Powell provides support for factually detailed allegations that, after leaving the District Attorney's office, Miller not only communicated with prosecutors in both Oklahoma and Texas, but successfully persuaded them to reduce criminal charges against Smith or otherwise obtain leniency for him. Specifically, there is evidence that after Miller called Clayton Niemeyer regarding Smith's crack-cocaine trafficking charge, the recommended sentence was reduced from thirty down to five years for the lesser charge of possession. Likewise, it appears that after Miller contacted Shannon Henson regarding Smith's arrest for murder in Texas, the charge was downgraded to aggravated robbery. In both instances, Smith was permitted to have his sentences run concurrently with the fifteen years he received for beating his girlfriend with a baseball bat.
As a former assistant district attorney, Miller's actions in contacting then-current prosecutors concerning a witness whose testimony was central to two high-profile murder convictions Miller achieved while still a prosecutor himself are readily distinguishable from those of private citizens unilaterally reporting suspected criminal activity to police. Powell has provided sufficient record evidence from which a jury could reasonably conclude that Miller, while known as a prosecutor or former prosecutor, continued to intervene with and exert influence over government officials in furtherance of a promise of assistance
To support his summary judgment argument that there is an absence of evidence to establish he was a state actor within the meaning of Brady, Miller relies on testimony of both Niemeyer and Henson, which he contends establishes they were not influenced by Miller's contacts but used their independent judgment in making prosecutorial decisions vis-a-vis Smith. But that same testimony, in addition to the case file notes and the other circumstances surrounding Smith's plea deals, supports the reasonable inference that Miller did influence Niemeyer and Henson in a manner sufficient to establish the requisite state action. Thus, genuine issues of material fact exist regarding whether Miller actually influenced the officials with whom he spoke regarding Smith or whether the decisions they made concerning the nature of criminal charges to bring against, and prison sentences to recommend for, Smith were fully a product of their own discretion. Given the existence of these factual disputes, summary judgment in favor of Miller on the § 1983 claims is likewise inappropriate.

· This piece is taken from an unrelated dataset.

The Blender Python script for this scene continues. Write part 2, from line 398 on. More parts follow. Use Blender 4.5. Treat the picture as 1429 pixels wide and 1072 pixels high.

For the reasons stated above, the Court finds neither Powell nor Miller are entitled to summary judgment.
IT IS THEREFORE ORDERED that Plaintiff Paris LaPriest Powell's Motion for Summary Judgment [Doc. No. 97, Case No. CIV-2010-1294-D] and Defendant Robert Bradley Miller's Motion for Summary Judgment [Doc. No. 94, Case No. CIV-2010-1294-D; and Doc. No. 92, Case No. CIV-2010-1295-D] are DENIED.